Federal AI deepfake law should have safe harbor for online platforms, US copyright regulator says

Federal AI deepfake law should have safe harbor for online platforms, US copyright regulator says

31 July 2024
By Xu Yuan

Federal legislation targeting the spread of illegal deepfakes made with artificial intelligence should provide a safe harbor to encourage social media and other online platforms to take them down, the US Copyright Office suggested.

“The Copyright Office concludes that new federal legislation is urgently needed,” the office said in the first part of the agency’s report on legal and policy issues related to copyright and AI released today.

“The widespread availability of generative AI tools that make it easy to create digital replicas of individuals’ images and voices has highlighted gaps in existing laws and raised concerns about the harms that can be inflicted by unauthorized uses,” the agency said.

Digital replicas refer to “a video, image, or audio recording that has been digitally created or manipulated to realistically but falsely depict an individual,” such as songs featuring the voices of famous artists.

The proposed safe harbors for hosting or linking to infringing content are conditioned upon, among other things, a requirement that the online service provider, or OSP, act expeditiously to remove infringing content upon receiving a valid notification or otherwise becoming aware of the infringing activity.

The report recommends that traditional rules of secondary liability should apply, but with an appropriately conditioned safer harbor.

Under the secondary liability principles, a defendant may be contributorily liable if it, with knowledge of the infringing activity, induces, causes or materially contributes to the infringing conduct of another. Liability also lies in the act of distributing a device with the object of promoting its use to infringe copyright.

The role of OSPs has attracted most of comments on the issue of secondary liability, according to the regulator, noting in the report the “most far-reaching” example of safe harbors established by Congress for OSPs: Section 230 of the Communications Decency Act, which shields online platform from liability for third-party content. That shield permits OSPs to exercise judgment in removing content without creating a legal responsibility to do so.

Currently intellectual property laws are carved out from the Section 230 immunity, and the regulator recommends similar “exclusion from section 230” of digital replica protection.
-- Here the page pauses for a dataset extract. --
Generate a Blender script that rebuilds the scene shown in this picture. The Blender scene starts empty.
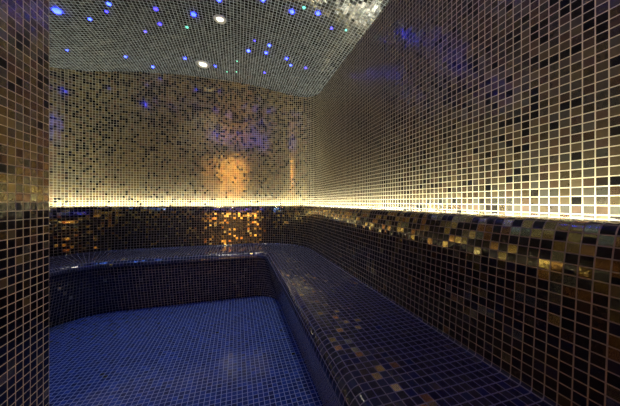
import bpy, bmesh, math, random
from mathutils import Vector, Matrix
random.seed(7)
S = bpy.context.scene
COL = S.collection
P = 0.025                       # tile pitch (m)
EYE = 0.95                      # camera height
YAW = math.radians(16.7)
FPX = 243.0

# ------------------------------------------------------------------ helpers
def link(name, me, mat=None, parent=None):
    o = bpy.data.objects.new(name, me); COL.objects.link(o)
    if mat: me.materials.append(mat)
    if parent: o.parent = parent
    return o

def empty(name, loc=(0, 0, 0)):
    o = bpy.data.objects.new(name, None); COL.objects.link(o); o.location = loc
    o.empty_display_size = 0.1
    return o

def tag(o, label=None, cat=None, group=None, kind=None):
    if label: o['label'] = label
    if cat: o['category'] = cat
    if group: o['group'] = group
    if kind: o['kind'] = kind
    return o

def grid_mesh(name, rows, uvs, smooth=True, flip=False):
    """rows: list of equally long lists of points; uvs the same shape, in tile units"""
    vs = [p for r in rows for p in r]; n = len(rows[0]); fs = []; luv = []
    for i in range(len(rows) - 1):
        for j in range(n - 1):
            q = [(i, j), (i, j + 1), (i + 1, j + 1), (i + 1, j)]
            if flip: q.reverse()
            fs.append([a * n + b for a, b in q]); luv += [uvs[a][b] for a, b in q]
    me = bpy.data.meshes.new(name); me.from_pydata(vs, [], fs)
    ul = me.uv_layers.new(name='UVMap')
    for k, uv in enumerate(luv): ul.data[k].uv = uv
    if smooth: me.polygons.foreach_set('use_smooth', [True] * len(fs))
    me.update(); return me

def box_mesh(name, lo, hi, holes=()):
    """tiled box: uv in tile units on every face"""
    bm = bmesh.new(); uv = bm.loops.layers.uv.new('UVMap')
    x0, y0, z0 = lo; x1, y1, z1 = hi
    v = [bm.verts.new(c) for c in [(x0,y0,z0),(x1,y0,z0),(x1,y1,z0),(x0,y1,z0),(x0,y0,z1),(x1,y0,z1),(x1,y1,z1),(x0,y1,z1)]]
    for f, (a, b) in (((0,3,2,1),(0,1)), ((4,5,6,7),(0,1)), ((0,1,5,4),(0,2)), ((1,2,6,5),(1,2)), ((2,3,7,6),(0,2)), ((3,0,4,7),(1,2))):
        fc = bm.faces.new([v[i] for i in f])
        for l in fc.loops: l[uv].uv = (l.vert.co[a] / P, l.vert.co[b] / P)
    me = bpy.data.meshes.new(name); bm.to_mesh(me); bm.free(); return me

def lathe_mesh(name, prof, n=24):
    rows = [[(r * math.cos(2 * math.pi * k / n), r * math.sin(2 * math.pi * k / n), z) for k in range(n + 1)] for r, z in prof]
    me = grid_mesh(name, rows, [[(0, 0)] * (n + 1)] * len(rows))
    bm = bmesh.new(); bm.from_mesh(me); bmesh.ops.remove_doubles(bm, verts=bm.verts, dist=1e-6)
    bmesh.ops.recalc_face_normals(bm, faces=bm.faces); bm.to_mesh(me); bm.free(); return me

# ------------------------------------------------------------------ materials
class N:
    def __init__(s, mat): s.t = mat.node_tree; s.n = s.t.nodes; s.l = s.t.links
    def put(s, sock, v):
        if isinstance(v, bpy.types.NodeSocket): s.l.new(v, sock)
        elif v is not None: sock.default_value = v
    def math(s, op, a, b=None, c=None, clamp=False):
        m = s.n.new('ShaderNodeMath'); m.operation = op; m.use_clamp = clamp
        for k, v in enumerate((a, b, c)): s.put(m.inputs[k], v) if v is not None else None
        return m.outputs[0]
    def vec(s, op, a, b=None, scale=None):
        m = s.n.new('ShaderNodeVectorMath'); m.operation = op
        s.put(m.inputs[0], a)
        if b is not None: s.put(m.inputs[1], b)
        if scale is not None: s.put(m.inputs['Scale'], scale)
        return m.outputs['Value'] if op == 'LENGTH' else m.outputs[0]
    def mix(s, f, a, b, typ='RGBA'):
        m = s.n.new('ShaderNodeMix'); m.data_type = typ
        i = {'RGBA': (6, 7, 2), 'FLOAT': (2, 3, 0)}[typ]
        s.put(m.inputs[0], f); s.put(m.inputs[i[0]], a); s.put(m.inputs[i[1]], b)
        return m.outputs[i[2]]
    def ramp(s, fac, stops, mode='CONSTANT'):
        r = s.n.new('ShaderNodeValToRGB'); r.color_ramp.interpolation = mode
        e = r.color_ramp.elements
        while len(e) < len(stops): e.new(0.5)
        for k, (p, c) in enumerate(stops):
            e[k].position = p
            e[k].color = (c, c, c, 1) if isinstance(c, (int, float)) else (c[0], c[1], c[2], 1)
        s.put(r.inputs[0], fac); return r.outputs[0]

def even(cols):
    return [(k / len(cols), c) for k, c in enumerate(cols)]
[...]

It is “advisable to encourage prompt removal of unauthorized digital replicas from online platforms," it said.

The office has received differing views on whether a federal digital replica law would constitute a law pertaining to intellectual property.

A carve-out is appropriate because OSPs are best positioned to prevent the continuing harm from the availability of deepfakes. “OSPs should be incentivized to assist in removing the replicas once they know they are unauthorized and protected from liability when they do so,” the report said.

The office also “agrees that a notice and takedown system, combined with an appropriate safe harbor, could be an effective approach,” but such a system should be conditioned on “the OSP expeditiously removing the digital replicas when it has actual knowledge or has received a sufficiently reliable notification that the replica is infringing.”

A federal law

A federal law is needed because “existing laws do not provide sufficient legal redress” for harms caused by unauthorized deepfakes, according to the report.

State laws targeting deepfakes are “inconsistent and insufficient in various respects," and existing federal laws that touch on this issue “are too narrowly drawn to fully address the harm from today’s sophisticated digital replicas," the report said.

The proposed law should target “digital replicas, whether generated by AI or otherwise, that are so realistic that they are difficult to distinguish from authentic depictions,” the report said, but it is not recommended that it include the use of AI to imitate artistic styles.

Under the recommended legislation, a person would be held responsible for creating, distributing and making available an unauthorized digital replica, and that responsibility would not be limited to commercial use. But, the report recommends, liability should attach only where the distributor, publisher, or displayer acted with actual knowledge both that the representation in question was a digital replica of a real person, and that it was unauthorized.

In addition to monetary and injunctive relief, the regulator recommends “inclusion of special damages enabling recovery by those who may not be able to show economic harm or afford the cost of an attorney.”

The federal law should not preempt state laws to avoid reducing existing protections in some states or imposing a one-size-fits-all solution, the report said.

To address concerns about the First Amendment, the office called for “a balancing framework rather than categorical exemptions” to “avoid overbreadth and allow greater flexibility.”